Missouri
Missouri
103
Gateway Arch, St. Louis, MO
38° 37′ 28.81″ N, 90° 11′ 5.82″ W
Gateway to the West
The Gateway Arch in St. Louis, Missouri, stands at 192 meters, and is the tallest monument in the U.S. (Figure 103-1). It was opened in 1967, and the view from the top is spectacular. The top is reached by riding in small five-person trams that travel up the legs of the arch to the observation deck at the top. While you’re up there, you can contemplate the perfect shape of the arch—it’s a catenary.
Figure 103-1. The Gateway Arch; courtesy of Pat Dye (gobucks2)
Even though the arch is man-made, there’s something natural-looking about it, because a catenary is a shape made simply by the force of gravity. Take a short piece of rope (or string, or a necklace of uniform thickness) and hold one end in each hand. With your hands level, the rope falls into a graceful curve under its own weight pulled down by gravity. That shape is a catenary (a term coined by Thomas Jefferson based on the Latin word for chain), and the weight of the rope is transmitted by tension through the rope itself.
Invert a catenary and build it out of something rigid, and you’ve got a catenary arch. The Gateway Arch is one example, but catenary arches are very common. They’ve been built since antiquity because they are stable—the weight of the arch’s components acts downward through the arch’s legs.

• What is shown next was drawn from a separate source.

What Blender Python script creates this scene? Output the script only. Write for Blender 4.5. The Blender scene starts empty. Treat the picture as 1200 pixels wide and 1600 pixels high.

The arch follows the shape of a catenary curve and is constructed from stacked metal equilateral triangles. The centroid of each of the triangles is aligned with the curve being followed; the triangles start out at the bottom with 16-meter sides that narrow to 5 meters at the top. This narrowing explains why the trams are so small—you should be grateful that they’re there at all, though, because the original plan was to have visitors walk 1,076 steps to the top.
The exterior of the Gateway Arch is made of plates of stainless steel that cover 90 meters of reinforced concrete, topped by a steel structure that completes the shape. Because the arch curves, the trams are mounted on gimbals that allow them to stay level as they climb the curved interior of the legs.
The arch is as high as it is wide, and it weighs about 15,600 tonnes. It sways in the wind up to a maximum of close to 50 centimeters in each direction; on very windy days, the observation area is closed.
At the base of the arch is a visitor center that explains its construction and a little of the mathematics behind its shape. There’s also the Museum of Westward Expansion, which explains the Lewis and Clark expedition that helped open up the western U.S., and also covers the Louisiana Purchase and the debate over slavery. The arch is sometimes called the Gateway to the West.
The arch is part of the Jefferson National Expansion Memorial, a 37-hectare park along the Mississippi River. Once you’ve spent a couple of hours seeing the arch inside, and the associated museum, the park makes an ideal spot for a walk, lunch, or bike ride. It’s also possible to take helicopter tours of St. Louis for an aerial view of the arch from all angles.